YOUR INSTRUCTIONS ::
Transcribe each line exactly.

MATERIAL TO PROCESS ::
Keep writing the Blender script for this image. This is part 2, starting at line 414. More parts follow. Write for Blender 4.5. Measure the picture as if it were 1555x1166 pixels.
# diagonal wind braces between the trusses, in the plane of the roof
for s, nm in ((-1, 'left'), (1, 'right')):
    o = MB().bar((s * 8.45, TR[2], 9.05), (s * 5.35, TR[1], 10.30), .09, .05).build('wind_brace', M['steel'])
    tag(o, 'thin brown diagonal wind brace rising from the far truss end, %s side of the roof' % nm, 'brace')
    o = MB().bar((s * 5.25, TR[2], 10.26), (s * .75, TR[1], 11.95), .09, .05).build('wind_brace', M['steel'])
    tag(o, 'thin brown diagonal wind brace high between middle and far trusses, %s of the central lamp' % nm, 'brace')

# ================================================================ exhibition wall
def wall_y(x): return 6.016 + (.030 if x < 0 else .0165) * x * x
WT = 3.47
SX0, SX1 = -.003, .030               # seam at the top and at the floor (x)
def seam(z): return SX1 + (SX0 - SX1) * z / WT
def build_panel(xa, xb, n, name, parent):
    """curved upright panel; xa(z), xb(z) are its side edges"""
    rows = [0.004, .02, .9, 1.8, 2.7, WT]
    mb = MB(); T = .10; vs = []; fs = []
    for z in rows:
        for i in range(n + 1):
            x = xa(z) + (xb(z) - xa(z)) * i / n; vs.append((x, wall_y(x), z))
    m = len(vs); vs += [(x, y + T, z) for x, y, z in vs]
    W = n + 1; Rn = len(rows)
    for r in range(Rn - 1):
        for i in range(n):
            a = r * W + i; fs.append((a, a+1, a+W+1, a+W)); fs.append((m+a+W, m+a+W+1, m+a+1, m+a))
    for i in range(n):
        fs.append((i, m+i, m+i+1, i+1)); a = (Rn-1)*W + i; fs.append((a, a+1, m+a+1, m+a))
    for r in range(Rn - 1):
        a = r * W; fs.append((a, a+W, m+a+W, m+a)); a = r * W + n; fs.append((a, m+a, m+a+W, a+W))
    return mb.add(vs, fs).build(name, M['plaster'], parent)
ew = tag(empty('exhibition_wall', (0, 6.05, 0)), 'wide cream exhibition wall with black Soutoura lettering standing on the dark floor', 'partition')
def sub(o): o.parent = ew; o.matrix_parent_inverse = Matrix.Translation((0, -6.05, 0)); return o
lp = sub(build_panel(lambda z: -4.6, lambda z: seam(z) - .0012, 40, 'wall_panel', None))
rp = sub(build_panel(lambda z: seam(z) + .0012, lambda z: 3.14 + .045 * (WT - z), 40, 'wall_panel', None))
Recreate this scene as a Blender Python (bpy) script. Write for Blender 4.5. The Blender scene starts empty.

ANSWER FOR THIS EXERCISE ::
Keep writing the Blender script for this image. This is part 2, starting at line 414. More parts follow. Write for Blender 4.5. Measure the picture as if it were 1555x1166 pixels.
# diagonal wind braces between the trusses, in the plane of the roof
for s, nm in ((-1, 'left'), (1, 'right')):
    o = MB().bar((s * 8.45, TR[2], 9.05), (s * 5.35, TR[1], 10.30), .09, .05).build('wind_brace', M['steel'])
    tag(o, 'thin brown diagonal wind brace rising from the far truss end, %s side of the roof' % nm, 'brace')
    o = MB().bar((s * 5.25, TR[2], 10.26), (s * .75, TR[1], 11.95), .09, .05).build('wind_brace', M['steel'])
    tag(o, 'thin brown diagonal wind brace high between middle and far trusses, %s of the central lamp' % nm, 'brace')

# ================================================================ exhibition wall
def wall_y(x): return 6.016 + (.030 if x < 0 else .0165) * x * x
WT = 3.47
SX0, SX1 = -.003, .030               # seam at the top and at the floor (x)
def seam(z): return SX1 + (SX0 - SX1) * z / WT
def build_panel(xa, xb, n, name, parent):
    """curved upright panel; xa(z), xb(z) are its side edges"""
    rows = [0.004, .02, .9, 1.8, 2.7, WT]
    mb = MB(); T = .10; vs = []; fs = []
    for z in rows:
        for i in range(n + 1):
            x = xa(z) + (xb(z) - xa(z)) * i / n; vs.append((x, wall_y(x), z))
    m = len(vs); vs += [(x, y + T, z) for x, y, z in vs]
    W = n + 1; Rn = len(rows)
    for r in range(Rn - 1):
        for i in range(n):
            a = r * W + i; fs.append((a, a+1, a+W+1, a+W)); fs.append((m+a+W, m+a+W+1, m+a+1, m+a))
    for i in range(n):
        fs.append((i, m+i, m+i+1, i+1)); a = (Rn-1)*W + i; fs.append((a, a+1, m+a+1, m+a))
    for r in range(Rn - 1):
        a = r * W; fs.append((a, a+W, m+a+W, m+a)); a = r * W + n; fs.append((a, m+a, m+a+W, a+W))
    return mb.add(vs, fs).build(name, M['plaster'], parent)
ew = tag(empty('exhibition_wall', (0, 6.05, 0)), 'wide cream exhibition wall with black Soutoura lettering standing on the dark floor', 'partition')
def sub(o): o.parent = ew; o.matrix_parent_inverse = Matrix.Translation((0, -6.05, 0)); return o
lp = sub(build_panel(lambda z: -4.6, lambda z: seam(z) - .0012, 40, 'wall_panel', None))
rp = sub(build_panel(lambda z: seam(z) + .0012, lambda z: 3.14 + .045 * (WT - z), 40, 'wall_panel', None))
Recreate this scene as a Blender Python (bpy) script. Write for Blender 4.5. The Blender scene starts empty.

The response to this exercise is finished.